Yes you can
You can both create a floorplan that is not based on overall square 10 x 10 x 10 cubes, and you can have interior walls.
In addition to the text only limiting you to the overall volume for your mansion to have to fit in 50 10-foot cubes, as proof, you can look at the map of the adventure The Joy of Extradimensional Spaces from Candlekeep Mysteries. This official module features a Magnificent Mansion that somehow has been made permanent.
Fistandia's mansion was created using a Mordenkainen's magnificent mansion spell and made permanent by Fistandia's own enchantments.
The map on p. 18 includes several areas that do not fit a 10-foot grid, like the entrance, which protrudes 5 feet, corridors that are 5 feet wide or the overall dimensions of the entire lower floor, which is 55 x 25 feet large. It even has outer areas with circular outlines.
Why then mention 10-feet cubes?
If you follow the example from this module, then even the enveloping space in which you put your floor plan does not need to be in 10 x 10 x 10 foot cubes, because to encompass the dimensions of all three floors on 10 x 10 foot squares, you would need 83 such squares, and if the ceiling height on each level was 10 feet you would require 83 10-foot cubes, not 50. Even if you assumed there are only two layers of cubes, and each level is only 6 feet high to allow for some floors, you still would need more than 60 cubes. So the mansion would not fit the limits. The actual square footage of floors is is about 6,150 feet, not the 5,000 one would expect if all spaces were 10 feet high; at this square footage, you still could have floors that are about 8.1 foot high, comfortable enough for normal creatures, if all that mattered was the total cubic feet staying within 50,000.

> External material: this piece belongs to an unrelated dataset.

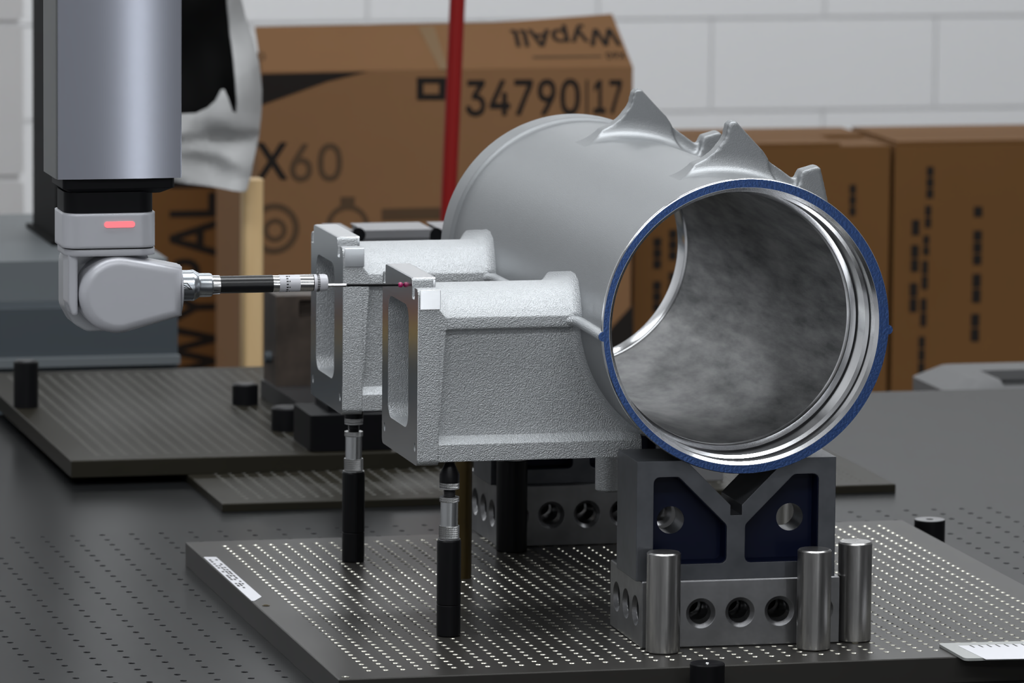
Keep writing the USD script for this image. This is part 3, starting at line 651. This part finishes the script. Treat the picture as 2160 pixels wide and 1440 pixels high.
part(hd, 'probe_ring', lathe_x([(0, -0.0846), (0.0068, -0.0846), (0.0072, -0.0840), (0.0072, -0.0788), (0, -0.0786)], 56, ax_), 'chrome', smooth=35)
part(hd, 'probe_tube', lathe_x([(0, -0.0787), (0.0065, -0.0787), (0.0065, -0.0385), (0, -0.0384)], 56, ax_), 'carbon', smooth=35)
part(hd, 'probe_ring', lathe_x([(0, -0.0385), (0.0063, -0.0385), (0.0063, -0.0338), (0, -0.0336)], 56, ax_), 'chrome', smooth=35)
sl = part(hd, 'probe_sleeve', lathe_x([(0, -0.0337), (0.0064, -0.0337), (0.0064, -0.0180), (0, -0.0180)], 56, ax_), 'white_plastic', smooth=35)
part(hd, 'probe_band', lathe_x([(0, -0.0180), (0.0064, -0.0180), (0.0064, -0.0079), (0, -0.0078)], 56, ax_), 'chrome', smooth=35)
part(hd, 'probe_seam', lathe_x([(0, -0.0079), (0.0061, -0.0079), (0.0061, -0.0072), (0, -0.0072)], 56, ax_), 'ink', smooth=35)
tipc = part(hd, 'probe_cap', lathe_x([(0, -0.0073), (0.0064, -0.0073), (0.0064, 0.0012), (0.0058, 0.0030), (0.0040, 0.0036), (0, 0.0037)], 56, ax_), 'white_plastic', smooth=35)
marks = []
for k in range(7):
    an = math.radians(-60 + 20 * k)
    for x0, x1 in ((-0.0287, -0.0272), (-0.0266, -0.0258)):
        if k % 2 == 0 or x0 < -0.027:
            marks.append(box(x0, -0.0004, 0.0061, x1, 0.0004, 0.0066).rotate((90 + math.degrees(an), 0, 0)).translate(ax_))
part(sl, 'sleeve_marking', Manifold.compose(marks), 'ink', kind='stuff')
marks = []
for k in range(16):
    an = math.radians(-90 + 12 * k)
    marks.append(box(-0.0050, -0.0003, 0.0061, -0.0030, 0.0003, 0.0066).rotate((90 + math.degrees(an), 0, 0)).translate(ax_))
part(tipc, 'cap_marking', Manifold.compose(marks), 'ink', kind='stuff')
sz0 = at(705, 601.5, 1, YP)[2]; sz1 = at(845, 600.5, 1, YP)[2]
def rod(xa, za, xb, zb, r):
    return Manifold.batch_hull([Manifold.sphere(r, 20).translate((xa, YP, za)), Manifold.sphere(r, 20).translate((xb, YP, zb))])
zz = lambda x: sz0 + (sz1 - sz0) * (x - 0.009) / (0.0595 - 0.009)
part(hd, 'stylus_holder', rod(0.0030, zz(0.0030), 0.0175, zz(0.0175), 0.00135), 'chrome', smooth=40)
part(hd, 'stylus', rod(0.0170, zz(0.0170), 0.0595, zz(0.0595), 0.0010), 'black', smooth=40)
part(hd, 'stylus_ball', Manifold.sphere(0.0021, 40).translate((0.0597, YP, zz(0.0597))), 'ruby', smooth=True, label='ruby red ball at the stylus tip')

# ================================================================== BACKGROUND THINGS ON THE TABLE
def pin_at(px, py, z, r, h, name, label, cat='post'):
    p = at(px, py, 2, z)
    t = thing(name, label, cat, tuple(p))
    part(t, 'rod', lathe_z([(0, 0), (r, 0), (r, h - 0.001), (r - 0.001, h), (0, h)], 40), 'black', local=True)
    part(t, 'cap', lathe_z([(0, h - 0.0002), (r - 0.0025, h - 0.0002), (r - 0.003, h + 0.0008), (0, h + 0.0008)], 32), 'steel_dark', local=True)
    return t
pin_at(55, 858, 0.003, 0.0117, 0.0440, 'black_post', 'black cylindrical post on the left corner of the thick rear plate')
# clamp bar with two knobs, rusty block
c0 = at(640, 845, 2, 0.020)
bar = thing('clamp_bar', 'dark clamp bar lying behind the far port flange', 'clamp', (c0[0], c0[1], 0.003))
q = [at(550, 800, 2, 0.020), at(640, 795, 2, 0.020), at(800, 880, 2, 0.020), at(690, 888, 2, 0.020)]
part(bar, 'bar', ex_z(cs([p[:2] for p in q][::-1]), 0.0035, 0.020), 'steel_dark')
part(bar, 'screw', lathe_z([(0, 0), (0.006, 0), (0.006, 0.009), (0, 0.009)], 24, at(573, 790, 2, 0.020)), 'fixture')
pin_at(517, 852, 0.003, 0.0125, 0.0195, 'clamp_cylinder', 'black clamp cylinder on the thick rear plate, left of the rusty block', 'clamp')
pin_at(606, 906, 0.003, 0.0150, 0.0210, 'clamp_cylinder', 'larger black clamp cylinder on the thick rear plate, just before the clamp bar', 'clamp')
q0, q1 = at(582, 800, 1, 1.335), at(700, 622, 1, 1.335)
rb = thing('rusty_block', 'upright rust-stained dark steel block behind the far port flange', 'block', (q0[0], 1.335, 0.003))
part(rb, 'block_body', box(q0[0], 1.335, 0.0035, q1[0] + 0.03, 1.395, q1[2]) - ex_y(box2(q0[0] + 0.022, q1[2] - 0.022, q1[0] + 0.04, q1[2] - 0.004, 0.002, 8), 1.33, 1.345), 'rust')
part(rb, 'side_stud', lathe_x([(0, q0[0] - 0.006), (0.006, q0[0] - 0.006), (0.006, q0[0]), (0, q0[0])], 20, (0, 1.36, 0.045)), 'machine')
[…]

Now, why even mention 10 x 10 x 10 foot cubes, if the only limitation was the total volume? I suspect that the adventure writers just did take some artisitic liberties, and did not in fact calculate total volumes. What would make sense to me is that the rooms must be of sizes that would fit into a structure build of 10 x 10 x 10 foot boxes. That way, you can have any shape you like for your balconies, but if they are not fitting into boring, superimposed 10 foot boxes, you are not using all the space you have.
In nearly all cases, if you use the mansion just to rest and eat, the actual detailed layout may not matter, because it is highly unlikely that you will experience tactical combat there, as you can control who may or may not enter. But there could be fringe situations where it comes to play, for example if you invite NPCs to stay, and some of them turn out to be traitors.
P.S. The module also answers the old question what you could see if your mansion had outer windows
Rooms with windows to the outside are lit by the indigo miasma swirling outside the mansion, which colors everything in the room with its tint.
This is not mentioned anywhere in the spell description, so the adventure writers ad-libbed this. It furthermore is not even starting right at the boundary:
Outside, a swirling indigo miasma hovers 20 feet from the building on all sides. A creature that enters the miasma feels increasingly uneasy during the first minute of exposure. If it remains in the miasma, it gains 1 level of exhaustion for every minute it spends there.
None of this is in the spell description, so I think it is up to your DM if they want to adopt this idea.